THE DEALMAKER: “The business and tech sides are moving faster than the law world is moving,” says Stephen Smith of Greenberg Glusker, whose passion for the law is evident in conversation — indeed, Smith is disappointed when a case settles, as then there is no chance for establishing case law precedent.

“Money and technical advances have changed everything,” Smith says. In the last year, he successfully negotiated and closed a deal in which vidgame publisher Ubisoft acquired rights in all media in perpetuity for its line of Tom Clancy-branded games — the first pact of its kind.

“A long time ago, Clancy saw the videogame world forming — he was ahead of the game as far as the book world and motion picture world were concerned,” says Smith, who adds the Ubisoft-Clancy deal was a natural extension of licensing pacts that had been in place for years and had yielded many top-selling games.

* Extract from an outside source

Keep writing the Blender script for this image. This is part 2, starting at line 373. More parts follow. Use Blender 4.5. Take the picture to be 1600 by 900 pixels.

Smith sees the videogame world increasingly aligned with the Internet world and traditional entertainment content providers. As budgets soar for vidgames while revenues also climb, his job is to try to make order out the litigation flying around. The legal chaos is the interesting part of “new media” law: “It will fall out, but the chaos is exacerbated by the fact that the technology is moving too fast, and no one can

figure out what’s its worth yet.”

DEALMAKER DOS “Since I’m a litigator — you ought to have a litigator read the deal. It’s about risk and the allocation of risk: Understand with open eyes what you are taking about and what risk you are giving to the other side. Transactional lawyers are optimists, litigators are pessimists.”

DEALMAKER DON’TS: “Don’t get drunk on the deal. Especially in the entertainment business, everyone wants to make a movie, make a vidgame; it’s a business, and if you want to make more than one, you can’t lose your shirt on the first.”

TOP DEALMAKERS ENCOUNTERED: “Bert Fields, and Skip Brittenham, Ken Ziffren and Matt Johnson at Ziffren, Brittenham.”